Everyone was doing the normal tossed ball across the scene till it bounced out of energy. I was still in my pinball phase and wanted to make the ball hit something other than the ground. So I made it hit a wall before it came to a stop. I had a battle getting the ball to stop.
Project 6 - Whip
Objective: With the stick frames provided, continue learning natural arcs, but also how to animate a secondary action (reaction/follow-thru).
I wanted to make this a surrender flag, but I ran out of time. At least I made it loop.
Project 7 - Overlap
Objective: Retrieve the Bounce Project. On a separate layer, continue learning weight, squash, stretch, and follow-thru actions by using a flexible lightweight object.
Once again, I had to be different, while everyone was doing tails, I did bunny ears. Have to thank the teacher for showing us a Bugs Bunny cartoon as an example.
Project 8 - Run Cycle
Objective: With the key frames provided, finish the cycle on 1's using squash, stretch, and natural arcs.
Project 9 - Jump
Objective: With the key frames and flow chart provided, finish the animation using Breakdowns, In-Betweens, speed up, slow down, follow-thru actions, and natural arcs.
I had an argument with the instructor on this one. The key frames provided did not mimic a natural jump, and due to my history of being a rebounder in middle school basketball, high jumper in elementary school, and a long jumper in high school, I told him how I think the jump should look. I'm now known as "Jumpy Justin" to him; he even sketched me, and it was funny.
Project 10 & 11 - Walk
Objective: Animate a two-step bi-pedal walk across the scene using the flow chart provided. Learn the key frames of a walk, then continue the animation with breaks, in-betweens, weight, squash, stretch, and natural arcs. Project 11 adds in the arms and head movements using follow-thru/reactions, and creating personality.

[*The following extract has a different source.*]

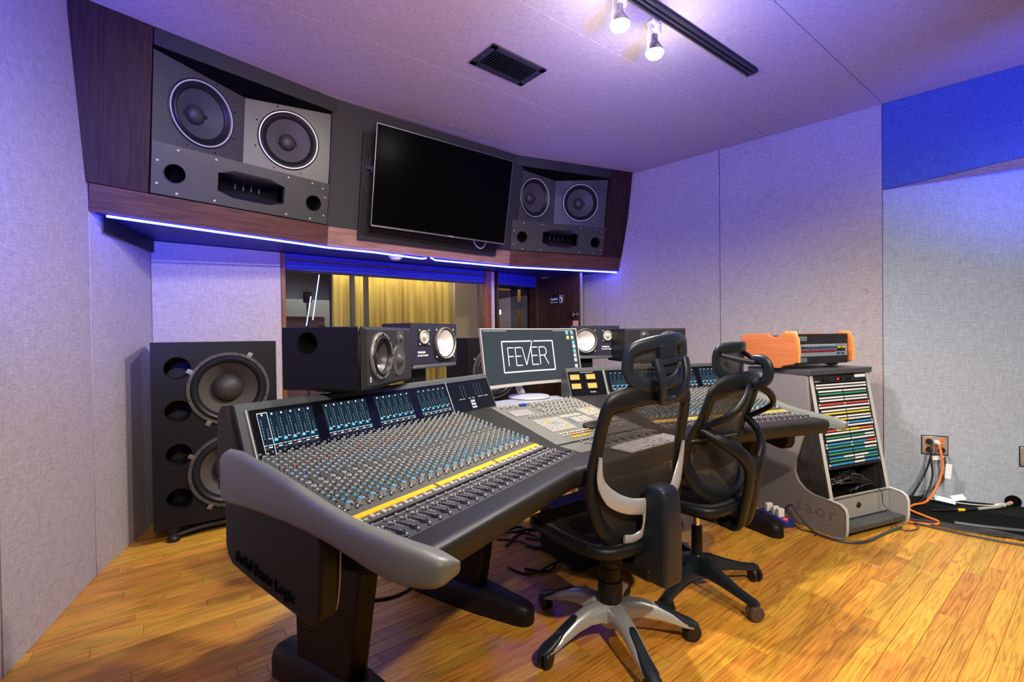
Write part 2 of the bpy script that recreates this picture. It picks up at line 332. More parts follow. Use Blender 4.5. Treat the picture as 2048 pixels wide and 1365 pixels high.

I wanted my character to be focused and angry at what he was walking towards. I only have beef with the head movement being rapid and not slight.
Project 12 - Sit to Stand 1
Objective: Learn how to use anticipation to an action before the action begins and how to animate in and out of holds.
My character does a snake slither as it gets up, and that didn't look good. I tried to hide it by animating it on 1's, but I still see it...
Project 13 - Sit to Stand 2
Objective: Create a story of why a character would stand up using at least 3 other actions. Use anything that was learned to create the scene.
This was the most fun and the most work. I used 7 layers, squash, stretch, weight, natural arcs, follow-thrus, reactions, holds, and anticipation. 2 of my classmates were doing bending from Avatar, so I decided that I should base my actions on a reference too, and decided to go to my old roots, DBZ. The energy didn't turn out too bad, it's believable.
Final Project - Flipbook
Objective: Throughout the month, practice straight ahead animation while learning the principles of animation.
At the beginning of class when the flip book was issued, I was thinking of some kind of action that I could animate that looked cool. The first thing that came to me was Jager, my FFXI character. I had a lot of fun being a Dragoon, and was thinking about how I awesome I was being able to solo my own Light and Darkness Skillchains (a series of weapon skills that create extra damage; Light and Darkness are the largest amounts of extra damage that can be reached that take timing and skill to pull off successfully for each class/job.) I decided on animating my version of the "Dragoon Solo Light Skillchain" with a victory pose at the end. So I returned to my old life, brushed out some cobwebs of trying to remember the sequence, and practiced the animations myself with a stick I bought as a prop. I already got a 100 on my Flipbook project, just have to wait for the rest of the grade.
The Shading and Lighting Test
I had some miscommunication at the beginning of the month, and missed out on critiques for the first 2 weeks. After I was able to meet with the instructor, I initially had 24 hours to fix a multitude of problems. I decided that I will take my first strike and work the project at a later date till I'm ready to retake the test. Essentially, that's my 2nd fail during my education... or is it my 3rd...? Either way, it's another mistake learned and I hope it doesn't happen again.
Next is Compositing Fundamentals (CFM) and Fundamentals of Animation (aka FOA, basics of 3D Animation, or 3DA). I have no good clue to what compositing really is, but I hear I have to buy my own Nuke program, which the student version is 3-digits where I believe the professional version is 4-digits. Unbelievable they don't provide all the programs required for students in the tuition. It's an expense that I wasn't prepared for, and may need to increase my next loan amount. 3DA on the other hand is the next class I'm looking forward to. We take what we learned in 2DA and relearn them in the 3D world. So it's playing with boxes and balls and giving them character. Time to make more awesome! The only drawback is that I may have to wake up earlier than ever to be to class. First lab is at 5am, and I've been in first lab every month so far. Time to change my sleep schedule, and update ya next month!